For the CeO₂-Ag1–4 samples, no dependence of the dye photodegradation rate on the silver concentration was found. However, it can be argued that the introduction of silver into CeO₂ enhances photocatalytic properties. These data correlate with an increase in the concentration of active sites with pKa 7.4 in all CeO₂-Ag samples compared to pure CeO₂.

4. Conclusions

In summary, the phase composition, morphology, acid-base, and photocatalytic properties of CeO₂ and CeO₂-Ag nanocomposites were studied.
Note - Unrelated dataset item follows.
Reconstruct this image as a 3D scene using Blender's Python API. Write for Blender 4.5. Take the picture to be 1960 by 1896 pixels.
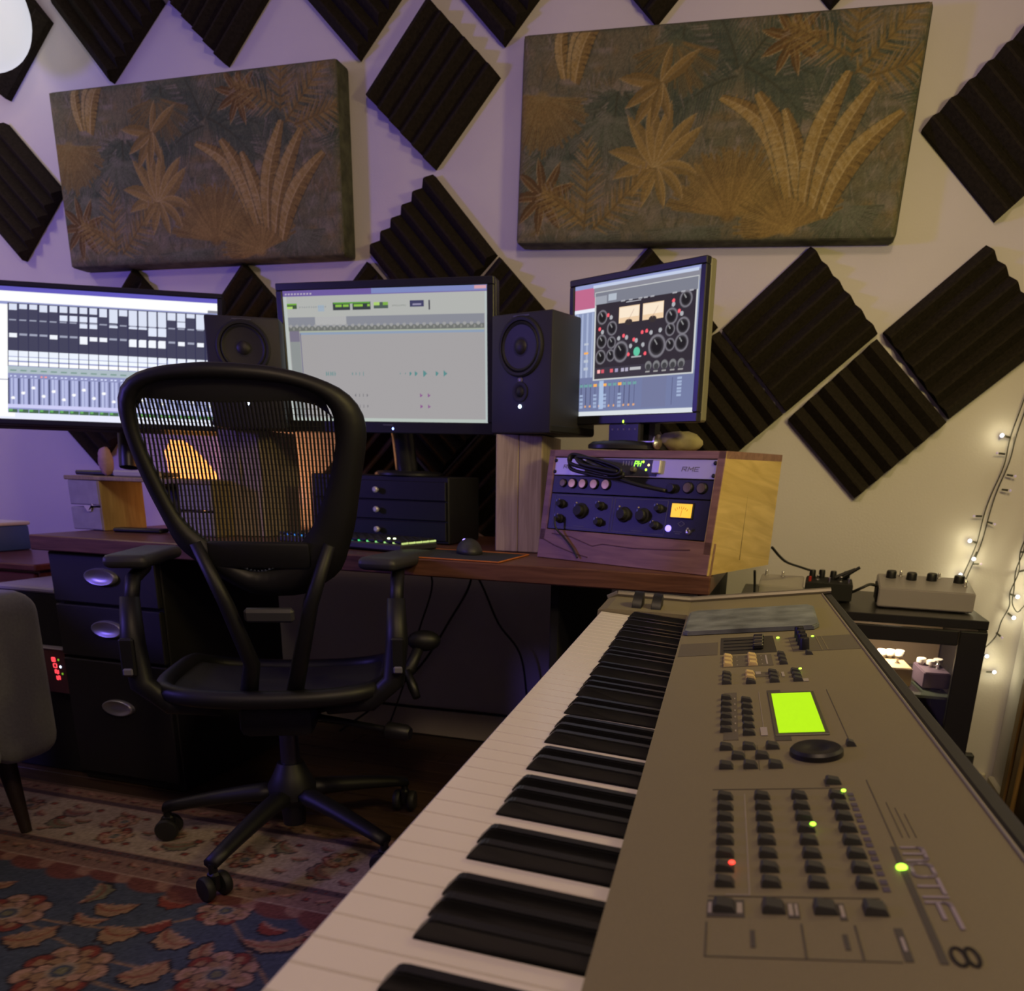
import bpy, bmesh, math, random
import numpy as np
from mathutils import Matrix, Vector

random.seed(7)
rng = np.random.default_rng(7)
PI = math.pi
SC = bpy.context.scene
for o in list(bpy.data.objects):
    bpy.data.objects.remove(o)
COL = SC.collection


def lin(c):
    return tuple(((v / 255.0) / 12.92) if v / 255.0 <= 0.04045 else (((v / 255.0) + 0.055) / 1.055) ** 2.4 for v in c)


# ------------------------------------------------------------------ camera
# room axes: x to the right along the desk wall (y = 0), camera side is -y, z up
cam_d = bpy.data.cameras.new('camera')
cam = bpy.data.objects.new('camera', cam_d)
COL.objects.link(cam)
R_ = Vector((0.959, 0.280, 0.029)).normalized()
F_ = Vector((-0.260, 0.921, -0.291)).normalized()
U_ = R_.cross(F_).normalized()
R_ = F_.cross(U_).normalized()
cam.matrix_world = Matrix(((R_.x, U_.x, -F_.x, 0.737), (R_.y, U_.y, -F_.y, -2.609), (R_.z, U_.z, -F_.z, 0.951), (0, 0, 0, 1)))
cam_d.sensor_fit = 'HORIZONTAL'
cam_d.sensor_width = 36.0
cam_d.lens = 36.0 * 1519.88 / 1960.0
cam_d.shift_x = -(1062.12 - 980.0) / 1960.0
cam_d.shift_y = (1368.66 - 948.0) / 1960.0
cam_d.clip_start = 0.02
cam_d.dof.use_dof = True
cam_d.dof.focus_distance = 1.05
cam_d.dof.aperture_fstop = 9.0
SC.camera = cam

# ------------------------------------------------------------------ world and lights
world = bpy.data.worlds.new('world')
SC.world = world
world.use_nodes = True
bg = world.node_tree.nodes['Background']
bg.inputs[0].default_value = (0.5, 0.42, 0.6, 1)
bg.inputs[1].default_value = 0.012

SC.view_settings.view_transform = 'Standard'
SC.view_settings.look = 'None'
SC.view_settings.gamma = 1.0
SC.view_settings.use_curve_mapping = False
SC.view_settings.exposure = 0.0
try:
    SC.cycles.use_denoising = True
    SC.cycles.max_bounces = 6
    SC.cycles.sample_clamp_indirect = 3.0
    SC.cycles.caustics_reflective = False
    SC.cycles.caustics_refractive = False
except Exception:
    pass


def light(name, kind, loc, energy, color, size=0.1, target=None, spread=None):
    d = bpy.data.lights.new(name, kind)
    d.energy = energy
    d.color = color
    if kind == 'AREA':
        d.shape = 'DISK'
        d.size = size
        if spread:
            d.spread = spread
    else:
        d.shadow_soft_size = size
    o = bpy.data.objects.new(name, d)
    COL.objects.link(o)
    o.location = loc
    if target is not None:
        o.rotation_euler = (Vector(target) - Vector(loc)).to_track_quat('-Z', 'Y').to_euler()
    return o


# violet LED lamp in the left rear of the room, warm lamps on the right
light('violet_lamp_light', 'AREA', (-2.55, -2.3, 1.45), 21.0, (0.22, 0.15, 1.0), 0.35, (-0.2, 0.0, 1.2))
light('warm_lamp_light', 'AREA', (0.9, -2.9, 2.45), 13.5, (1.0, 0.72, 0.46), 0.35, (-0.2, -0.2, 0.9))
light('right_lamp_light', 'AREA', (1.36, -1.35, 1.55), 8.0, (1.0, 0.80, 0.26), 0.25, (0.5, -0.6, 1.0))
light('left_fill_light', 'POINT', (-2.3, -0.75, 2.2), 6.0, (1.0, 0.82, 0.48), 0.10)  # added fill, no lamp stands here; extends the globe lamp's warm light

# ------------------------------------------------------------------ materials
MATS = {}


def mat(name, col, rough=0.6, metal=0.0, spec=0.5, noise=0.0, nscale=30.0, bump=0.0, bscale=200.0, emit=None, estr=0.0, alpha=1.0, trans=0.0, sheen=0.0, coat=0.0):
    if name in MATS:
        return MATS[name]
    m = bpy.data.materials.new(name)
    m.use_nodes = True
    nt = m.node_tree
    p = nt.nodes['Principled BSDF']
    p.inputs['Base Color'].default_value = (*col, 1)
    p.inputs['Roughness'].default_value = rough
    p.inputs['Metallic'].default_value = metal
    p.inputs['Specular IOR Level'].default_value = spec
    p.inputs['Transmission Weight'].default_value = trans
    p.inputs['Sheen Weight'].default_value = sheen
    p.inputs['Coat Weight'].default_value = coat
    tc = nt.nodes.new('ShaderNodeTexCoord')
    if noise > 0:
        n = nt.nodes.new('ShaderNodeTexNoise')
        n.inputs['Scale'].default_value = nscale
        n.inputs['Detail'].default_value = 4
        nt.links.new(tc.outputs['Object'], n.inputs['Vector'])
        r = nt.nodes.new('ShaderNodeValToRGB')
        r.color_ramp.elements[0].position = 0.3
        r.color_ramp.elements[1].position = 0.7
        r.color_ramp.elements[0].color = (*[max(0, c * (1 - noise)) for c in col], 1)
        r.color_ramp.elements[1].color = (*[min(1, c * (1 + noise)) for c in col], 1)
        nt.links.new(n.outputs['Fac'], r.inputs['Fac'])
        nt.links.new(r.outputs['Color'], p.inputs['Base Color'])
    if bump > 0:
        n2 = nt.nodes.new('ShaderNodeTexNoise')
        n2.inputs['Scale'].default_value = bscale
        n2.inputs['Detail'].default_value = 3
        nt.links.new(tc.outputs['Object'], n2.inputs['Vector'])
        b = nt.nodes.new('ShaderNodeBump')
        b.inputs['Strength'].default_value = bump
        b.inputs['Distance'].default_value = 0.002
        nt.links.new(n2.outputs['Fac'], b.inputs['Height'])
        nt.links.new(b.outputs['Normal'], p.inputs['Normal'])
    if emit is not None:
        p.inputs['Emission Color'].default_value = (*emit, 1)
        p.inputs['Emission Strength'].default_value = estr
    MATS[name] = m
    return m


def wood(name, c1, c2, scale=6.0, stretch=(1, 12, 12), rough=0.5, knots=False, rot=(0, 0, 0)):
    if name in MATS:
        return MATS[name]
    m = bpy.data.materials.new(name)
    m.use_nodes = True
    nt = m.node_tree
    p = nt.nodes['Principled BSDF']
    p.inputs['Roughness'].default_value = rough
    tc = nt.nodes.new('ShaderNodeTexCoord')
    mp = nt.nodes.new('ShaderNodeMapping')
    mp.inputs['Scale'].default_value = stretch
    mp.inputs['Rotation'].default_value = rot
    nt.links.new(tc.outputs['Object'], mp.inputs['Vector'])
    n = nt.nodes.new('ShaderNodeTexNoise')
    n.inputs['Scale'].default_value = scale
    n.inputs['Detail'].default_value = 6
    n.inputs['Distortion'].default_value = 1.2
    nt.links.new(mp.outputs['Vector'], n.inputs['Vector'])
    r = nt.nodes.new('ShaderNodeValToRGB')
    r.color_ramp.elements[0].position = 0.32
    r.color_ramp.elements[1].position = 0.68
    r.color_ramp.elements[0].color = (*c1, 1)
    r.color_ramp.elements[1].color = (*c2, 1)
    nt.links.new(n.outputs['Fac'], r.inputs['Fac'])
    nt.links.new(r.outputs['Color'], p.inputs['Base Color'])
    b = nt.nodes.new('ShaderNodeBump')
    b.inputs['Strength'].default_value = 0.15
    b.inputs['Distance'].default_value = 0.001
    nt.links.new(n.outputs['Fac'], b.inputs['Height'])
    nt.links.new(b.outputs['Normal'], p.inputs['Normal'])
    MATS[name] = m
    return m


def paint_mat(name, emission=False, strength=1.0, rough=0.9, bump=0.0, bscale=600.0):
    """colour comes from the mesh's own printed colour attribute"""
    if name in MATS:
        return MATS[name]
    m = bpy.data.materials.new(name)
    m.use_nodes = True
    nt = m.node_tree
    p = nt.nodes['Principled BSDF']
    a = nt.nodes.new('ShaderNodeAttribute')
    a.attribute_name = 'Col'
    p.inputs['Roughness'].default_value = rough
    if emission:
        p.inputs['Base Color'].default_value = (0.01, 0.01, 0.01, 1)
        p.inputs['Specular IOR Level'].default_value = 0.2
        nt.links.new(a.outputs['Color'], p.inputs['Emission Color'])
        p.inputs['Emission Strength'].default_value = strength
    else:
        p.inputs['Specular IOR Level'].default_value = 0.1
        nt.links.new(a.outputs['Color'], p.inputs['Base Color'])
    if bump:
        tc = nt.nodes.new('ShaderNodeTexCoord')
        n2 = nt.nodes.new('ShaderNodeTexNoise')
        n2.inputs['Scale'].default_value = bscale
        nt.links.new(tc.outputs['Object'], n2.inputs['Vector'])
        b = nt.nodes.new('ShaderNodeBump')
        b.inputs['Strength'].default_value = bump
        b.inputs['Distance'].default_value = 0.002
        nt.links.new(n2.outputs['Fac'], b.inputs['Height'])
        nt.links.new(b.outputs['Normal'], p.inputs['Normal'])
    MATS[name] = m
    return m


def glow(name, col, s):
    return mat('glow_' + name, (0.02, 0.02, 0.02), 0.4, emit=col, estr=s)


# ------------------------------------------------------------------ mesh building
I4 = Matrix.Identity(4)


def TR(loc=(0, 0, 0), rz=0.0, ry=0.0, rx=0.0):
    return Matrix.Translation(loc) @ Matrix.Rotation(rz, 4, 'Z') @ Matrix.Rotation(ry, 4, 'Y') @ Matrix.Rotation(rx, 4, 'X')


class MB:
    def __init__(self):
        self.bm = bmesh.new()
        self.mi = 0

    def _fin(self, geom_faces):
        for f in geom_faces:
            f.material_index = self.mi

    def box(self, c, s, m=I4, bev=0.0, seg=1):
        tmp = bmesh.new()
        bmesh.ops.create_cube(tmp, size=1.0, matrix=Matrix.Diagonal((*s, 1)))
        if bev > 0:
            bmesh.ops.bevel(tmp, geom=list(tmp.edges), offset=min(bev, min(s) * 0.49), segments=seg, affect='EDGES', profile=0.5)
        return self._merge(tmp, m @ Matrix.Translation(c))

    def _merge(self, tmp, m):
        vs = [self.bm.verts.new(m @ v.co) for v in tmp.verts]
        tmp.verts.index_update()
        for f in tmp.faces:
            try:
                nf = self.bm.faces.new([vs[v.index] for v in f.verts])
                nf.material_index = self.mi
            except ValueError:
                pass
        tmp.free()
        return self

    def lathe(self, prof, m=I4, n=24, cap0=True, cap1=True):
        """profile of (r, z) turned about local z"""
        rings = []
        for r, z in prof:
            rings.append([self.bm.verts.new(m @ Vector((r * math.cos(2 * PI * i / n), r * math.sin(2 * PI * i / n), z))) for i in range(n)])
        for a, b in zip(rings[:-1], rings[1:]):
            for i in range(n):
                f = self.bm.faces.new((a[i], a[(i + 1) % n], b[(i + 1) % n], b[i]))
                f.material_index = self.mi
        if cap0:
            f = self.bm.faces.new(list(reversed(rings[0])))
            f.material_index = self.mi
        if cap1:
            f = self.bm.faces.new(rings[-1])
            f.material_index = self.mi
        return self

    def cyl(self, p, q, r, r2=None, n=12):
        p, q = Vector(p), Vector(q)
        d = q - p
        m = Matrix.Translation(p) @ d.to_track_quat('Z', 'Y').to_matrix().to_4x4()
        return self.lathe([(r, 0), (r2 if r2 is not None else r, d.length)], m, n)

    def tube(self, pts, r, n=8, closed=False, radii=None):
        pts = [Vector(p) for p in pts]
        rings = []
        k = len(pts)
        prev = None
        for i, p in enumerate(pts):
            if closed:
                t = pts[(i + 1) % k] - pts[i - 1]
            else:
                t = pts[min(i + 1, k - 1)] - pts[max(i - 1, 0)]
            t.normalize()
            if prev is None:
                a = t.orthogonal().normalized()
            else:
                a = (prev - t * prev.dot(t))
                a = a.normalized() if a.length > 1e-6 else t.orthogonal().normalized()
            prev = a
            b = t.cross(a)
            rr = radii[i] if radii else r
            rings.append([self.bm.verts.new(p + (a * math.cos(2 * PI * j / n) + b * math.sin(2 * PI * j / n)) * rr) for j in range(n)])
        rng_ = range(k) if closed else range(k - 1)
        for i in rng_:
            A, B = rings[i], rings[(i + 1) % k]
            for j in range(n):
                f = self.bm.faces.new((A[j], A[(j + 1) % n], B[(j + 1) % n], B[j]))
                f.material_index = self.mi
        if not closed:
            self.bm.faces.new(list(reversed(rings[0]))).material_index = self.mi
            self.bm.faces.new(rings[-1]).material_index = self.mi
        return self

    def prism(self, poly, z0, z1, m=I4):
        a = [self.bm.verts.new(m @ Vector((x, y, z0))) for x, y in poly]
        b = [self.bm.verts.new(m @ Vector((x, y, z1))) for x, y in poly]
        n = len(poly)
        fs = [self.bm.faces.new(list(reversed(a))), self.bm.faces.new(b)]
        for i in range(n):
            fs.append(self.bm.faces.new((a[i], a[(i + 1) % n], b[(i + 1) % n], b[i])))
        self._fin(fs)
        return self

    def ring(self, outer, inner, m=I4, z0=0.0, z1=0.01, zf=None):
        """closed band between two outlines with the same number of points"""
        n = len(outer)
        zf = zf or (lambda x, y: 0.0)
        L = []
        for pts, z in ((outer, z0), (inner, z0), (inner, z1), (outer, z1)):
            L.append([self.bm.verts.new(m @ Vector((x, y, z + zf(x, y)))) for x, y in pts])
        for k in range(4):
            A, B = L[k], L[(k + 1) % 4]
            for i in range(n):
                f = self.bm.faces.new((A[i], A[(i + 1) % n], B[(i + 1) % n], B[i]))
                f.material_index = self.mi
        return self

    def sphere(self, c, r, m=I4, sc=(1, 1, 1), u=16, v=10, jit=0.0):
        tmp = bmesh.new()
        bmesh.ops.create_uvsphere(tmp, u_segments=u, v_segments=v, radius=r)
        for w in tmp.verts:
            k = 1 + random.uniform(-jit, jit)
            w.co = Vector((w.co.x * sc[0] * k, w.co.y * sc[1] * k, w.co.z * sc[2] * k))
        return self._merge(tmp, m @ Matrix.Translation(c))

    def build(self, name, mats, parent=None, smooth=False, matrix=None):
        me = bpy.data.meshes.new(name)
        bmesh.ops.recalc_face_normals(self.bm, faces=list(self.bm.faces))
        self.bm.to_mesh(me)
        self.bm.free()
        if not isinstance(mats, (list, tuple)):
            mats = [mats]
        for mm in mats:
            me.materials.append(mm)
        if smooth:
            me.shade_smooth()
            if smooth != 'all':
                try:
                    me.set_sharp_from_angle(angle=math.radians(40))
                except Exception:
                    pass
        o = bpy.data.objects.new(name, me)
        COL.objects.link(o)
        if parent is not None:
            o.parent = parent
        if matrix is not None:
            if parent is not None:
                o.matrix_local = matrix
            else:
                o.matrix_world = matrix
        return o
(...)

It has been found that the CeO₂ crystalline phase is formed when calcination of cerium hydroxide powders synthesized by the sol-gel method at a temperature of 650 °C. CeO₂ powders obtained at 650 °C are characterized by a particle size of the order of 10–20 nm and a weakly expressed crystal structure. The incorporation of silver into CeO₂ resulted in an increase of approximately 25% in the concentration of active sites with pKa = 7.4, across all concentrations investigated in this study. Based on the experimental results, it can be asserted that nanoscale cerium oxide synthesized via annealing at 650 °C, as well as CeO₂ nanocomposites with silver nanoparticles, exhibit significant photocatalytic activity. CeO₂ powders annealed at 650 °C are particularly well-suited for both catalytic and phosphor doping applications due to their nanocrystalline structure and high concentration of active sites with pKa = 4.1 and pKa = 7.4, which correspond to surface defects and enhanced catalytic activity.